** Begin DATA SECTION **

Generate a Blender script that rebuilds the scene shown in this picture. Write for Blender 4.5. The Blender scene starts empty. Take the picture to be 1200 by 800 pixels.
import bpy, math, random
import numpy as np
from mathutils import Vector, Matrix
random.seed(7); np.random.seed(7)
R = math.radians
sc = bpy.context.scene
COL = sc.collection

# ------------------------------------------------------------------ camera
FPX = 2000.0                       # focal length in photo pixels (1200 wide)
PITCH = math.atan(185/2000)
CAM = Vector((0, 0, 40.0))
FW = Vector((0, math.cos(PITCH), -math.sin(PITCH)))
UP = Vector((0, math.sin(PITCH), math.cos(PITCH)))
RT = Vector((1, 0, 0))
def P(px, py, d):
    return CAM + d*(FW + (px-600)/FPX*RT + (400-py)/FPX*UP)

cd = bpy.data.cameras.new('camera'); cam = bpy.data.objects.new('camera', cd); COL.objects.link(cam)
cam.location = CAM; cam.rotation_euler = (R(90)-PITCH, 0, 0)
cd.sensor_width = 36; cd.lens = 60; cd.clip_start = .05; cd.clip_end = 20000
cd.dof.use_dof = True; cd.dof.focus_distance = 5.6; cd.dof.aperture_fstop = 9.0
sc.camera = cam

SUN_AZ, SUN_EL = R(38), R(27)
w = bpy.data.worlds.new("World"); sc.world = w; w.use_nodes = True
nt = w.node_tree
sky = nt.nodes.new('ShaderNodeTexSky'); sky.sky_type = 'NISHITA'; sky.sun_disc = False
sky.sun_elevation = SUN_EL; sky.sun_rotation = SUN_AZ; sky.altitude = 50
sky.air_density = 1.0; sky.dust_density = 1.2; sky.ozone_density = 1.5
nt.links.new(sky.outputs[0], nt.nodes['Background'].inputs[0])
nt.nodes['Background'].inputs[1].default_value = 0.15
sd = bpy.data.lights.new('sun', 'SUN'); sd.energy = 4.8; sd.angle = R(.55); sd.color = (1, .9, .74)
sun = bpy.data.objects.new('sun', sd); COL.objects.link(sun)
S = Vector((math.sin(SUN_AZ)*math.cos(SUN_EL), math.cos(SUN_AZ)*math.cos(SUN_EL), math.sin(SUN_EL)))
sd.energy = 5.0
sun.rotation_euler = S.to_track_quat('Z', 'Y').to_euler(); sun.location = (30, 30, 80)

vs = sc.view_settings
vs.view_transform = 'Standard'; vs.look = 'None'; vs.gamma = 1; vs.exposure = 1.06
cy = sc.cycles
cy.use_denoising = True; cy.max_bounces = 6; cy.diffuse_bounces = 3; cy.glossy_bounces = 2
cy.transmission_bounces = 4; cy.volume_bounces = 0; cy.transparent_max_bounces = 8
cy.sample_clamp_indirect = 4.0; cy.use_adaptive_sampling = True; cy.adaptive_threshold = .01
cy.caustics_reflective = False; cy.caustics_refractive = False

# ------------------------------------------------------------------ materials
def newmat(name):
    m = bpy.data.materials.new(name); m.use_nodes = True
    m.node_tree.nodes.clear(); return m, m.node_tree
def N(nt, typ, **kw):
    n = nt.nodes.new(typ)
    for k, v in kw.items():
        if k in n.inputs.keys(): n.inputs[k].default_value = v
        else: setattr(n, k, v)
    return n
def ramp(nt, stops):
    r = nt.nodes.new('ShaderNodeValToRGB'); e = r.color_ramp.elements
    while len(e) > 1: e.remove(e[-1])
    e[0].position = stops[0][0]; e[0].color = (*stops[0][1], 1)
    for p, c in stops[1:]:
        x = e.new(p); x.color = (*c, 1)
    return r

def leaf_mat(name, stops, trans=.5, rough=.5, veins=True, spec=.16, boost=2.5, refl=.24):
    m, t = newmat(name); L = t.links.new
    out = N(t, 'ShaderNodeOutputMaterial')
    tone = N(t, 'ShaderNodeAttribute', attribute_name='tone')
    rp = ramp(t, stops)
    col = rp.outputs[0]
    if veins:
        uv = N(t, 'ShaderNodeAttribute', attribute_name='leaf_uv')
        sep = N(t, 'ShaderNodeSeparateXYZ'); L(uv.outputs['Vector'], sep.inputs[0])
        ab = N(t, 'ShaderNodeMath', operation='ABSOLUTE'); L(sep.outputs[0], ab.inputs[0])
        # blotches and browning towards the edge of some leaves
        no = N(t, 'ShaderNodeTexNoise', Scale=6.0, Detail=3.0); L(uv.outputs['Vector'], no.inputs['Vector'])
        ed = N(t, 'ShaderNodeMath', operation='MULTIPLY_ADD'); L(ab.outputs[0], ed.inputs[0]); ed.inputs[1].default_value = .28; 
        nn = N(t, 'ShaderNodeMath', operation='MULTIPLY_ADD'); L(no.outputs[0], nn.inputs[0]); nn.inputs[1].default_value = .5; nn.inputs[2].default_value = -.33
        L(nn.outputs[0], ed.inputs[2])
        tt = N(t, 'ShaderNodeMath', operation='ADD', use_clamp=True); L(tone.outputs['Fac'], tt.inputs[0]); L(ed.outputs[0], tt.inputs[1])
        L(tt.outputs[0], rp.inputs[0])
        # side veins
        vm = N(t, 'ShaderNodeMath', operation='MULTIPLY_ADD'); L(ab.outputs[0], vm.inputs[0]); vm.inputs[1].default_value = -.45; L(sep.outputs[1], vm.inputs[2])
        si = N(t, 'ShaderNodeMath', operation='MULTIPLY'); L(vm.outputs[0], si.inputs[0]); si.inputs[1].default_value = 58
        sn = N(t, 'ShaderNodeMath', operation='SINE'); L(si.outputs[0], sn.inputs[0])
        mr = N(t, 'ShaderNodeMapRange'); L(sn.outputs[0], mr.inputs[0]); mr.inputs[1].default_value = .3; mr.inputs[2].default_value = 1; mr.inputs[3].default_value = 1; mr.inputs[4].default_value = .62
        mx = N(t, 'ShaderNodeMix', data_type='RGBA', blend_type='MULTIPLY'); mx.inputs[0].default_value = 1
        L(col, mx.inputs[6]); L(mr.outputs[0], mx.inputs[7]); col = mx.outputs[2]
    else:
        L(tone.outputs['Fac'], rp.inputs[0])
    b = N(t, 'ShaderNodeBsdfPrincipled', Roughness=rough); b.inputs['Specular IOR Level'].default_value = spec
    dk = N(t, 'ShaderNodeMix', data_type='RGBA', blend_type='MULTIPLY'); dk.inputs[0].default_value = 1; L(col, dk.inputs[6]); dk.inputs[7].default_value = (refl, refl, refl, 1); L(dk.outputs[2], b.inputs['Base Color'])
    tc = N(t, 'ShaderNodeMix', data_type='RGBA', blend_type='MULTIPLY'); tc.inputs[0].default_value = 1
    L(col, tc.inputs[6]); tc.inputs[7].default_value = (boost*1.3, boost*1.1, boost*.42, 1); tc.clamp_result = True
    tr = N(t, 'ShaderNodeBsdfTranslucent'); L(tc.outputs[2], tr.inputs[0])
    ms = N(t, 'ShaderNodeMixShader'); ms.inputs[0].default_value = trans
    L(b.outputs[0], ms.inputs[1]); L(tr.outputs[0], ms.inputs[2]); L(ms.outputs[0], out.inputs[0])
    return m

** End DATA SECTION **

**WHAT YOU SHOULD DO:** Quote the data above verbatim from its first line to the line that includes "return CAM +", with both boundary lines retained.

**EXERCISE SOLUTION:**
Generate a Blender script that rebuilds the scene shown in this picture. Write for Blender 4.5. The Blender scene starts empty. Take the picture to be 1200 by 800 pixels.
import bpy, math, random
import numpy as np
from mathutils import Vector, Matrix
random.seed(7); np.random.seed(7)
R = math.radians
sc = bpy.context.scene
COL = sc.collection

# ------------------------------------------------------------------ camera
FPX = 2000.0                       # focal length in photo pixels (1200 wide)
PITCH = math.atan(185/2000)
CAM = Vector((0, 0, 40.0))
FW = Vector((0, math.cos(PITCH), -math.sin(PITCH)))
UP = Vector((0, math.sin(PITCH), math.cos(PITCH)))
RT = Vector((1, 0, 0))
def P(px, py, d):
    return CAM + d*(FW + (px-600)/FPX*RT + (400-py)/FPX*UP)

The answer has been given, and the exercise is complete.